Mr. Sunil Kumar President, Henkel – India.The Indian economy has witnessed a positive recovery in demand across most segments in the last two quarters. We are very supportive of the Government’s initiatives to grow the economy.

The Government has focused on increasing the ease of doing business and has introduced a host of excellent reforms in this regard, which has helped India to move positively ahead. To better the prospects of India becoming the Manufacturing & Innovation hub of the world, we have shared some of the areas that can be kept in perspective for strong growth and right change at a macroeconomic level.

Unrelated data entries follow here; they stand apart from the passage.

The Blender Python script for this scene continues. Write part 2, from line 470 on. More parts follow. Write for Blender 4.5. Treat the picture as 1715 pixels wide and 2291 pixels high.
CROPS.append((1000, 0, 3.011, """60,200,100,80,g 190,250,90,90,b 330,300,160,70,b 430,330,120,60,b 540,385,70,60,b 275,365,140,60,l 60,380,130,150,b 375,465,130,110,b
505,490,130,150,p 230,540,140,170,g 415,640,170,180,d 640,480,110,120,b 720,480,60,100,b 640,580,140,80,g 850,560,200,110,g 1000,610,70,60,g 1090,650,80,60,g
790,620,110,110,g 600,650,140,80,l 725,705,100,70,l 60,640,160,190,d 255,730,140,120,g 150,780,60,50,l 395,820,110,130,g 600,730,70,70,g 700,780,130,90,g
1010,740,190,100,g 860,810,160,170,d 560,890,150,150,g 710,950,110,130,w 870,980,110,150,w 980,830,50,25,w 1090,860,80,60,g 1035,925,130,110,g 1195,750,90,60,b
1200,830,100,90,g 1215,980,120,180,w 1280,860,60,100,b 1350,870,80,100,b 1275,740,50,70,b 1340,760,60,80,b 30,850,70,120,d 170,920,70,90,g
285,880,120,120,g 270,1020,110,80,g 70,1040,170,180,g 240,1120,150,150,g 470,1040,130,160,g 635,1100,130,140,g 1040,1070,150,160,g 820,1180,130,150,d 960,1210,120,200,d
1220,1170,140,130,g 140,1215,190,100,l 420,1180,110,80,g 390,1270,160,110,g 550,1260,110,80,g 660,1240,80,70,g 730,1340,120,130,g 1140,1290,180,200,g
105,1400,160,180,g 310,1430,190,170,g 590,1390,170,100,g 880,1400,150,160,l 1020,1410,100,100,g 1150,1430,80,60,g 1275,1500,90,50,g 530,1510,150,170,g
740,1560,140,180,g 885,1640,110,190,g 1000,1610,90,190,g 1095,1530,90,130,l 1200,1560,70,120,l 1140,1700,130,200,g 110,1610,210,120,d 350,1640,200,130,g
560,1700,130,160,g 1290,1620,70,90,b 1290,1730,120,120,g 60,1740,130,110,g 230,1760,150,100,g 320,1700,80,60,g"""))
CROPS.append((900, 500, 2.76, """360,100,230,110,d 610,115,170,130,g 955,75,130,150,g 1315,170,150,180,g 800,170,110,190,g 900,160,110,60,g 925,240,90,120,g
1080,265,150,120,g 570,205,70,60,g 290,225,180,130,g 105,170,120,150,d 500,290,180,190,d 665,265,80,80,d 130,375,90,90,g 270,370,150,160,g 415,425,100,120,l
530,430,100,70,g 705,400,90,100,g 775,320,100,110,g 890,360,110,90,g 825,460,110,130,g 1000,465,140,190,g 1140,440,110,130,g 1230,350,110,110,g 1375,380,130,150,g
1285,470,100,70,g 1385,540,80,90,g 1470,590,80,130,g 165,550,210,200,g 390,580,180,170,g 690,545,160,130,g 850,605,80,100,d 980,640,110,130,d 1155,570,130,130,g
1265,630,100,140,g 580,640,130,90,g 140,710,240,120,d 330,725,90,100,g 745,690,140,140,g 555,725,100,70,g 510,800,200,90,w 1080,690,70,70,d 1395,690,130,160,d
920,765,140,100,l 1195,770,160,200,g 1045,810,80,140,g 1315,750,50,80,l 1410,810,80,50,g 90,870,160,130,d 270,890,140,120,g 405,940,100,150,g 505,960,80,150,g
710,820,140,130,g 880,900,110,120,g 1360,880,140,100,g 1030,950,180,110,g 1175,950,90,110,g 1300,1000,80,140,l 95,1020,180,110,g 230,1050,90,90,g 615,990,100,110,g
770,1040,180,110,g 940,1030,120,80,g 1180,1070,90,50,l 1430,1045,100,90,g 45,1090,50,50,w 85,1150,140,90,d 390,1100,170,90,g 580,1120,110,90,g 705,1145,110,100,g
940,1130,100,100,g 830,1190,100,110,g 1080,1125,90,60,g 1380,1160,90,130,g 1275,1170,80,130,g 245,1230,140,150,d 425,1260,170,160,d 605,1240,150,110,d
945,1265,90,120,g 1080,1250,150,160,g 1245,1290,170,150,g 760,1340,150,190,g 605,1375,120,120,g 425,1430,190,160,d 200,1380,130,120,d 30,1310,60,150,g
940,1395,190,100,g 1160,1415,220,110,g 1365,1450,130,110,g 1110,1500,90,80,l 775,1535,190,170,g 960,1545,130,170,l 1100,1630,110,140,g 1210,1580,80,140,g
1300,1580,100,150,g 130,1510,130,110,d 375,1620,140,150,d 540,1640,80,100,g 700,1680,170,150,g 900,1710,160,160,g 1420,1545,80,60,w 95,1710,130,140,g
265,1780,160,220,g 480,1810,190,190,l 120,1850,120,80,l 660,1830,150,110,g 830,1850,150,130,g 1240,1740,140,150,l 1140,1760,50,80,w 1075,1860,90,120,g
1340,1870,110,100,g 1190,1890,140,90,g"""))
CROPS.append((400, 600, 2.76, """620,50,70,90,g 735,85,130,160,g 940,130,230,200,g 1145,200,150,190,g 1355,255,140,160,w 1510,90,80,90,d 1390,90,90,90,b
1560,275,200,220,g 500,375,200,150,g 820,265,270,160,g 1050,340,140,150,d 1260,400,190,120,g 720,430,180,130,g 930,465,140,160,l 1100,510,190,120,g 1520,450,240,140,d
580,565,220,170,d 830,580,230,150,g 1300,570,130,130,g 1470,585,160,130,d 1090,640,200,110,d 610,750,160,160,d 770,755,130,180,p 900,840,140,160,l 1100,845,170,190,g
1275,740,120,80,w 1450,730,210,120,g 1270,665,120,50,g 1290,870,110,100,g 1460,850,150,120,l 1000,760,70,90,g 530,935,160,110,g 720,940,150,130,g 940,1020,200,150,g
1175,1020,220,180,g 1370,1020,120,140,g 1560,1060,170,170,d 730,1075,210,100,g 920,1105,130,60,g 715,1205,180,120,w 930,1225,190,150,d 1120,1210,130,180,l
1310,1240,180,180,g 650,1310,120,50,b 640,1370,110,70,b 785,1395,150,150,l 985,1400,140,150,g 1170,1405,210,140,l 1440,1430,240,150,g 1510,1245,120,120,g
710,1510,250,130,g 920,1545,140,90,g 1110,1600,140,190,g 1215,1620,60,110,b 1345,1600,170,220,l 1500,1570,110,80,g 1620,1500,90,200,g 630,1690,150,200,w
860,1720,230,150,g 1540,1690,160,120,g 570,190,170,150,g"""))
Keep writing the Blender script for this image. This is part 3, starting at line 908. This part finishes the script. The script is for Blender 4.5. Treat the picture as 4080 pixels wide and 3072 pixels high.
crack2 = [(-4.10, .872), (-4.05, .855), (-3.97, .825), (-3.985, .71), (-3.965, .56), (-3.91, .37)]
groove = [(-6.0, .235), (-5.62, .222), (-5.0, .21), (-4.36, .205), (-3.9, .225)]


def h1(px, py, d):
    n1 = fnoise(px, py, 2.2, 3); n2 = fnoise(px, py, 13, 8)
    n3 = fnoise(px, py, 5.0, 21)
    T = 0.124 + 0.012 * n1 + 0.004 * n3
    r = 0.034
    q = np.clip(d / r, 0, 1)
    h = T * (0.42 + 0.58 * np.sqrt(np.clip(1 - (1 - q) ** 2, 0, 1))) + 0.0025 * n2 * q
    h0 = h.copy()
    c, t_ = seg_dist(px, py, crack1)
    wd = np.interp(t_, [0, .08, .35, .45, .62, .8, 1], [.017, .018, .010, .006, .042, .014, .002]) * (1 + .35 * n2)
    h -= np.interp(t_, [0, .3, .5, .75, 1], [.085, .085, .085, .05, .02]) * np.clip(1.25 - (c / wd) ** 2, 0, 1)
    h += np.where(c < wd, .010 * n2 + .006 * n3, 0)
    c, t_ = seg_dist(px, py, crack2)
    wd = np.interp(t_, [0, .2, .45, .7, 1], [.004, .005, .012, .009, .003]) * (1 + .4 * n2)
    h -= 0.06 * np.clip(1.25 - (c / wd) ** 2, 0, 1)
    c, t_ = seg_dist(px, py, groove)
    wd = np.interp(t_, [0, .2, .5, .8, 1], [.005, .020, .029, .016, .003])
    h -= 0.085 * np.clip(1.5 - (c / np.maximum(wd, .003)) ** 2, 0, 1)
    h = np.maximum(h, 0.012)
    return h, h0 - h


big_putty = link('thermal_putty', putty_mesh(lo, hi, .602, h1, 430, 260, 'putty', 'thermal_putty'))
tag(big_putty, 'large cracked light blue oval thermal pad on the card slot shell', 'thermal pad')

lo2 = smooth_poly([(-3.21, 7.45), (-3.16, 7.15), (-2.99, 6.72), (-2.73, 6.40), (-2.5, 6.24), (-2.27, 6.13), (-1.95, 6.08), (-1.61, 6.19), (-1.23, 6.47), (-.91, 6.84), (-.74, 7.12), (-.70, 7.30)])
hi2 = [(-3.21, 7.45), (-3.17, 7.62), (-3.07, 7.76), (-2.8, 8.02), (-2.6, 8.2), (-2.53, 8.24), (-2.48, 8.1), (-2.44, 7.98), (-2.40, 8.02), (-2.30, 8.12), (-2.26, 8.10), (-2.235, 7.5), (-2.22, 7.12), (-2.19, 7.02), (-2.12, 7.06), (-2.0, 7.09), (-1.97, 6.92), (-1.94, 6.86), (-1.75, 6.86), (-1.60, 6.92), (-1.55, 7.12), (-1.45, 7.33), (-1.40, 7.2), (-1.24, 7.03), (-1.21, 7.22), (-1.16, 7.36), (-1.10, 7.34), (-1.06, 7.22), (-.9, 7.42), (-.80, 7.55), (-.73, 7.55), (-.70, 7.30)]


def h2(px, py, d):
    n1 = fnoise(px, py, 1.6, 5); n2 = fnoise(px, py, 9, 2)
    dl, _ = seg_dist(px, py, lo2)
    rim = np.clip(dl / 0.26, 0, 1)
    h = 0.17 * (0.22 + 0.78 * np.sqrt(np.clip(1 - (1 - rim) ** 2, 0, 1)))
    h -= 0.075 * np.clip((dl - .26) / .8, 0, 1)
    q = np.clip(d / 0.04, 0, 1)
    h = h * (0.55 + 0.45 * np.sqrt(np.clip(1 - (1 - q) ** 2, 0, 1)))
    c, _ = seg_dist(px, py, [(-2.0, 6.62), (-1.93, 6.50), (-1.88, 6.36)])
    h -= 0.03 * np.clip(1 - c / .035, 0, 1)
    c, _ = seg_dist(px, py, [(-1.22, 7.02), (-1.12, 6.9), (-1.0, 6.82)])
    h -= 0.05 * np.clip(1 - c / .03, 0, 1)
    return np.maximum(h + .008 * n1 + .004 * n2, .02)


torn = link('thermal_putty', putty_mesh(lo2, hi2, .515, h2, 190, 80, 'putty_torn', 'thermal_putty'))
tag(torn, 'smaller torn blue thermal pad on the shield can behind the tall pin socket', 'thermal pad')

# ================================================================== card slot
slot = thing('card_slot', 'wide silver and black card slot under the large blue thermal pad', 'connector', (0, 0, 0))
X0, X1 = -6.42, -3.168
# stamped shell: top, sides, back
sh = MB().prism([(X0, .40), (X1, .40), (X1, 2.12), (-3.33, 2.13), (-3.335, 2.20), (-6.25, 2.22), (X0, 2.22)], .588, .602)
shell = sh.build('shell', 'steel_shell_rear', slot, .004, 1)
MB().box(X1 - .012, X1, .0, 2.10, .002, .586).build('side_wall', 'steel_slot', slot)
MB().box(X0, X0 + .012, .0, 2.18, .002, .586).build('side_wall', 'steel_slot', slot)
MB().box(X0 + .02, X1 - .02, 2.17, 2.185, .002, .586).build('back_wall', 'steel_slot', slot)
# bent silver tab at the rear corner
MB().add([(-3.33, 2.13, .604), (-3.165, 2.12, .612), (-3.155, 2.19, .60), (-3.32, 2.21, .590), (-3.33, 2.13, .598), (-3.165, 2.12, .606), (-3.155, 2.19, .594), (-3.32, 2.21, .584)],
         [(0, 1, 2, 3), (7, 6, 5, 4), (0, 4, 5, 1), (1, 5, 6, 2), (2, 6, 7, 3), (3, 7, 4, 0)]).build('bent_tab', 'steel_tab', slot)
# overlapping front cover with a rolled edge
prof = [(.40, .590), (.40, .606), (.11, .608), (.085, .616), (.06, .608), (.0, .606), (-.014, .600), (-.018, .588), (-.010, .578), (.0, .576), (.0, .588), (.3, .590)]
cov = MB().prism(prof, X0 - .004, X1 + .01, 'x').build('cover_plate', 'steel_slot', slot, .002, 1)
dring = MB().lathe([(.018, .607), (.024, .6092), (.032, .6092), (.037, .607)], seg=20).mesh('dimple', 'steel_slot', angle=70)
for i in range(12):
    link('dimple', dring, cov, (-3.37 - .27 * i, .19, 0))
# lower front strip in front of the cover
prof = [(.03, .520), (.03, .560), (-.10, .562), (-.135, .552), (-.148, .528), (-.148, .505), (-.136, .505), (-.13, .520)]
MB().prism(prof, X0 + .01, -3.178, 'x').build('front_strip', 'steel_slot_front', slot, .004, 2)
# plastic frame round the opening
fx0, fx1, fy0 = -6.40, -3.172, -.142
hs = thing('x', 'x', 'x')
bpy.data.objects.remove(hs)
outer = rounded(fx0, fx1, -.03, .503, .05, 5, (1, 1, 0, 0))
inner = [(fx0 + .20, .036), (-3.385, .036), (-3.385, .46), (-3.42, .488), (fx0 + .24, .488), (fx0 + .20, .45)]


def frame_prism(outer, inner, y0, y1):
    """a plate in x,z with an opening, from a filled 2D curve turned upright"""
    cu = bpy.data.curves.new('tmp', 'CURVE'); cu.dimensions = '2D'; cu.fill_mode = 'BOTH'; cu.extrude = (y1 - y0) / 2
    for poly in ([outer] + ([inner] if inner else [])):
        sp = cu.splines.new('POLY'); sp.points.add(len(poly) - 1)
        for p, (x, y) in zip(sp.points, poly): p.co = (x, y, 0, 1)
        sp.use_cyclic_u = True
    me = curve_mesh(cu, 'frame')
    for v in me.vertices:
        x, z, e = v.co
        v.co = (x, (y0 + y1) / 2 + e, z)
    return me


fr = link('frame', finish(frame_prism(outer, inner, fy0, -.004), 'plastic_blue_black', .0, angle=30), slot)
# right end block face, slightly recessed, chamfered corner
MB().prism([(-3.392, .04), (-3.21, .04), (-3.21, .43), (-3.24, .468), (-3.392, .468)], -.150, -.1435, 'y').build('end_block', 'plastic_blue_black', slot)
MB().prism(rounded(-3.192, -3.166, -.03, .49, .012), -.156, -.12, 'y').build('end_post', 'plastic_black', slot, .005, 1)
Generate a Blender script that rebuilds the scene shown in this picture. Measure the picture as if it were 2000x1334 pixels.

  1. We are happy with the current PLI schemes that have been implemented by the government. The government spent significant resources on attracting large Manufacturers from across multiple sectors. However, we are hopeful that the government increases allocation to widen the ambit within and from the current 27 sectors to boost manufacturing and production within the country.
  2. We hope that in the ensuing budget a favourable tax structure is announced for R&D set-ups of all forms, including contract R&D set-ups, as their contribution to the Indian economy in the form of job creation and investments in setting up infrastructure—testing facilities and equipment, amongst others is immense. The boost to R&D will not only benefit sectors such as automobiles, capital goods, life sciences, technology, and telecommunications but will also create an environment of innovation.
  3. With reference to Indirect taxes, we believe that lowering indirect taxes for businesses and speeding up the deduction of expenses will assist growth.
  4. The introduction of GST was a much-needed tax reform for India. We are happy that the government has reduced the GST bands to four, but we believe that the budget lends itself well to further converging the existing bands of GST rates to three in a phased manner.
  5. In addition, the customs duty on imported reagents and chemicals is high resulting in an increase in cost, we believe that there is a need for a reduction in import duties which in some cases are as high as 33%.